## WRITTEN EXERCISE
Print verbatim the opening line of the material and every subsequent line through the one containing "RNG = np.random.default_rng(7)".

## DATA
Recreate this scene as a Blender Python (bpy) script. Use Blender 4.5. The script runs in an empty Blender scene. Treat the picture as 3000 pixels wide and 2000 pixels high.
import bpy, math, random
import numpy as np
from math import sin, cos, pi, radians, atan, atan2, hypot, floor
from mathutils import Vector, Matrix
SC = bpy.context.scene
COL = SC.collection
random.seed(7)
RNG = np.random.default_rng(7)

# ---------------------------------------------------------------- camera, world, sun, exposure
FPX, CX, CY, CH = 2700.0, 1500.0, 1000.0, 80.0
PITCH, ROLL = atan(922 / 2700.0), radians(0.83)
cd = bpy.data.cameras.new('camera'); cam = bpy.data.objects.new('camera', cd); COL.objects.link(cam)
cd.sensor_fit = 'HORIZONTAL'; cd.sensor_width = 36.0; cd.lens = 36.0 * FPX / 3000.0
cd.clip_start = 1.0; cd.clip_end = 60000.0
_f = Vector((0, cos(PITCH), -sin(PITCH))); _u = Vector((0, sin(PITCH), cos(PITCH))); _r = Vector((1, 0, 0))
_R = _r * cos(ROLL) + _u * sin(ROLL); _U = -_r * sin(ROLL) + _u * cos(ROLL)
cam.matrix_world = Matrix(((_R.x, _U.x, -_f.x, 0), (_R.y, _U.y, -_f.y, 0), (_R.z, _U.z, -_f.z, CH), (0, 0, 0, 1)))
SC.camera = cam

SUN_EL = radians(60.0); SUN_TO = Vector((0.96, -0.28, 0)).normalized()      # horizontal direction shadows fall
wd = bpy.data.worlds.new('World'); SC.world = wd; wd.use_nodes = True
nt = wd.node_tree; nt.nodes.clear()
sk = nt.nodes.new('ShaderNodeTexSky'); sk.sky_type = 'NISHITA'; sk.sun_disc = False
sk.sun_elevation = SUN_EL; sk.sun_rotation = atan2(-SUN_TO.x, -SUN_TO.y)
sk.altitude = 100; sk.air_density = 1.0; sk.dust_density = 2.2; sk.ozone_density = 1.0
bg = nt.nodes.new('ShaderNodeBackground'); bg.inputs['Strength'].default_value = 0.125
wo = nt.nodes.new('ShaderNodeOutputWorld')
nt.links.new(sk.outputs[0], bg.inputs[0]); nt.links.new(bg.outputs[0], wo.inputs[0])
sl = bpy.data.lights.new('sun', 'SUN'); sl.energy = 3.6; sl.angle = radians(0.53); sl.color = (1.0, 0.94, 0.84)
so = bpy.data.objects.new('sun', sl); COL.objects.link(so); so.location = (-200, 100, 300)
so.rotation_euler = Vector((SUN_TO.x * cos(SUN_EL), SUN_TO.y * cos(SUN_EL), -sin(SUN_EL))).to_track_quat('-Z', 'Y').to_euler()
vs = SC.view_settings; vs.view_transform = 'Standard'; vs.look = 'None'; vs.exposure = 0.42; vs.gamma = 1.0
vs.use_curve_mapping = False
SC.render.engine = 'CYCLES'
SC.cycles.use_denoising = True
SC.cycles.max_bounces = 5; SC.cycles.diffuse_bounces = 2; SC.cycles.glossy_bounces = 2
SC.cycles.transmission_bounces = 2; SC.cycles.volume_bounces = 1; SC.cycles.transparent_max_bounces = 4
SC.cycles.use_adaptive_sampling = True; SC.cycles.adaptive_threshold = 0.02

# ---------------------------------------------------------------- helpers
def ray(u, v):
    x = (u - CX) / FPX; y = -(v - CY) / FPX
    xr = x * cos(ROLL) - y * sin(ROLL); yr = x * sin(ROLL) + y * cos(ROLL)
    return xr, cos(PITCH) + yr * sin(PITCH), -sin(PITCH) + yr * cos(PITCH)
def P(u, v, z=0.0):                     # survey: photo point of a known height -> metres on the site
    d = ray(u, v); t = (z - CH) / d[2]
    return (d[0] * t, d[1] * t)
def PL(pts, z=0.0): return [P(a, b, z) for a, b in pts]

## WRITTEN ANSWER
Recreate this scene as a Blender Python (bpy) script. Use Blender 4.5. The script runs in an empty Blender scene. Treat the picture as 3000 pixels wide and 2000 pixels high.
import bpy, math, random
import numpy as np
from math import sin, cos, pi, radians, atan, atan2, hypot, floor
from mathutils import Vector, Matrix
SC = bpy.context.scene
COL = SC.collection
random.seed(7)
RNG = np.random.default_rng(7)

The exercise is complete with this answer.